Carlos Ruiz Zafon is a talented writer and a miraculous self-promoter. The Angel’s Game — like The Shadow of the Wind — will leave you convinced that you’ve read a better book than you have. But that doesn’t mean you shouldn’t read it.
In the case of TAG, the approach is fairly straightforward. Ruiz Zafon reverentially invokes the institution of Literature in all its forms, from a refuge for the young; to the pretentious journalistic elevation of copyediting into a sacred crusade; to the fucking smell of books; to the invocation of Dickens to canonize the institution of the blood- and melodrama-soaked potboiler.
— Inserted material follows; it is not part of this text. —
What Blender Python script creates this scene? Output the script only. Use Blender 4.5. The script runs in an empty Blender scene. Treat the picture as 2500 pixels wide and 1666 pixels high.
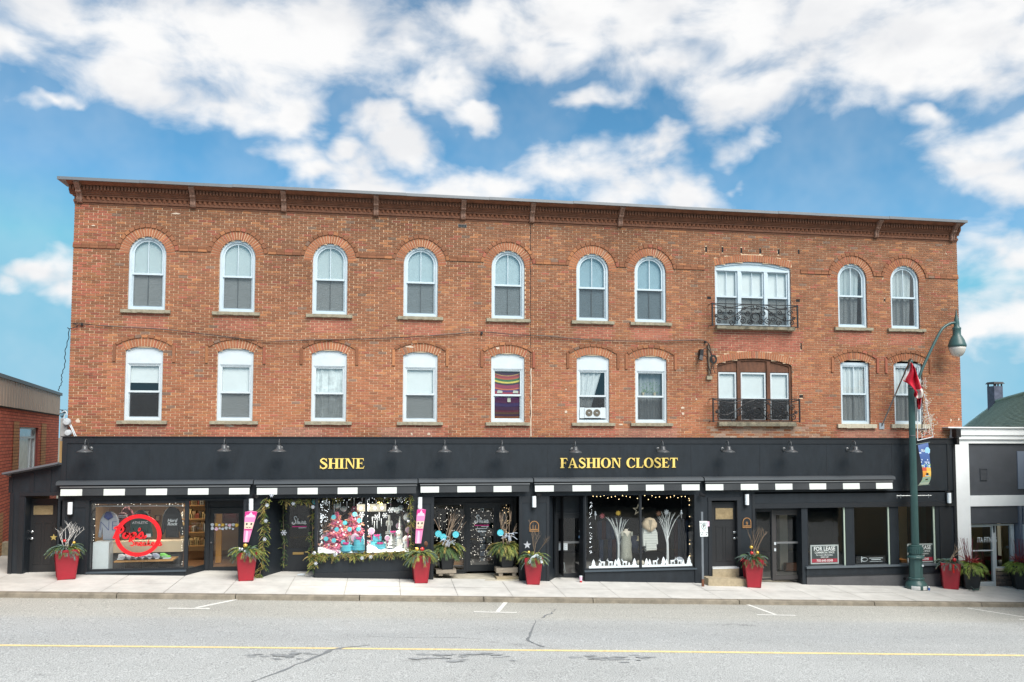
import bpy, math, random
from mathutils import Vector
random.seed(7)
R = math.radians
sc = bpy.context.scene
col = sc.collection

# ------------------------------------------------------------------ camera
PW, PH, FPX = 2500.0, 1666.0, 1955.0          # photograph size and focal length in its pixels
YAW, TILT, ROLL, PPY = R(8.9308), R(3.2237), R(0.1226), 955.62
CAM = Vector((0.0, -24.5, 4.22))              # metres; X along the street front, Y into the building, Z up
_f = Vector((math.sin(YAW)*math.cos(TILT), math.cos(YAW)*math.cos(TILT), math.sin(TILT)))
_r0 = Vector((math.cos(YAW), -math.sin(YAW), 0)); _u0 = _r0.cross(_f)
_r = _r0*math.cos(ROLL) + _u0*math.sin(ROLL); _u = _u0*math.cos(ROLL) - _r0*math.sin(ROLL)
cd = bpy.data.cameras.new('camera'); cam = bpy.data.objects.new('camera', cd); col.objects.link(cam)
cd.sensor_width = 36.0; cd.lens = 36.0*FPX/PW
cd.shift_y = (PPY - PH/2)/PW; cd.shift_x = 0
cd.clip_start = 0.1; cd.clip_end = 3000
from mathutils import Matrix
m3 = Matrix((_r, _u, -_f)).transposed()
cam.matrix_world = Matrix.Translation(CAM) @ m3.to_4x4()
sc.camera = cam

def ray(px, py): return _f*FPX + _r*(px-PW/2) - _u*(py-PPY)
def at(px, py, Y):                            # the point of the plane y=Y that the photograph shows at a pixel
    d = ray(px, py); return CAM + d*((Y-CAM.y)/d.y)
def X(px, Y=0.0, py=1250): return at(px, py, Y).x
def Z(py, Y=0.0, px=1250): return at(px, py, Y).z
def onplane(px, py, p, n):
    d = ray(px, py); n = Vector(n); return CAM + d*((Vector(p)-CAM).dot(n)/d.dot(n))

# ------------------------------------------------------------------ light
SUN_EL, SUN_AZ = R(48), R(22)                # sun in front of the facade, to the left (azimuth from -Y towards -X)
sun_dir = Vector((math.sin(SUN_AZ)*math.cos(SUN_EL), -math.cos(SUN_AZ)*math.cos(SUN_EL), math.sin(SUN_EL)))
sl = bpy.data.lights.new('sun', 'SUN'); sl.energy = 3.0; sl.angle = R(40); sl.color = (1.0, 0.95, 0.88)
so = bpy.data.objects.new('sun', sl); col.objects.link(so)
so.rotation_euler = sun_dir.to_track_quat('Z', 'Y').to_euler()
sc.view_settings.view_transform = 'Standard'; sc.view_settings.look = 'None'
sc.view_settings.gamma = 1.0; sc.view_settings.exposure = 0.85
sc.view_settings.use_curve_mapping = False
sc.cycles.use_denoising = True
sc.cycles.max_bounces = 8; sc.cycles.transparent_max_bounces = 12
sc.cycles.diffuse_bounces = 3; sc.cycles.glossy_bounces = 3
sc.cycles.sample_clamp_indirect = 4.0
sc.cycles.caustics_reflective = False; sc.cycles.caustics_refractive = False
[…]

This is all fine so far as it goes. Its real purpose is to telegraph what’s about to come — to create a theology of letters in which pulp holds a place of esteem no less dignified than nominally loftier stuff. Ruiz Zafon is going to give us pulp. He wants us to understand it to be exalted pulp.
I think this perspective is basically right. It reminds me of Michael Chabon’s essays insisting that literature can include acts of imagination, excitement, adventure and the fantastic. As I steel myself for this year’s Man Booker long list, it’s good to be reminded that “good” books don’t necessarily have to be about terminal illness and divorce.
Still, I do think that this framing is at least a little self-serving. Which is fine: Ruiz Zafon delivers a real page-turner, and ably adorns it with literary allusions and devices (albeit occasionally heavy-handed ones). The book has some problems with pacing, and the emotional pallette favors breadth over depth. But it’s pretty great entertainment, ably weaving together thrills, supernatural horror, sexual tension, tragic romance, satire, noir and light comedy.
But I do worry that I will remember that this book is good more than I’ll remember what the book is about. That’s certainly the case with The Shadow of the Wind — I remember where I read it, I and I remember liking it, but I remember terribly little of the book itself, which is pretty unusual for me. Perhaps TAG will fare better.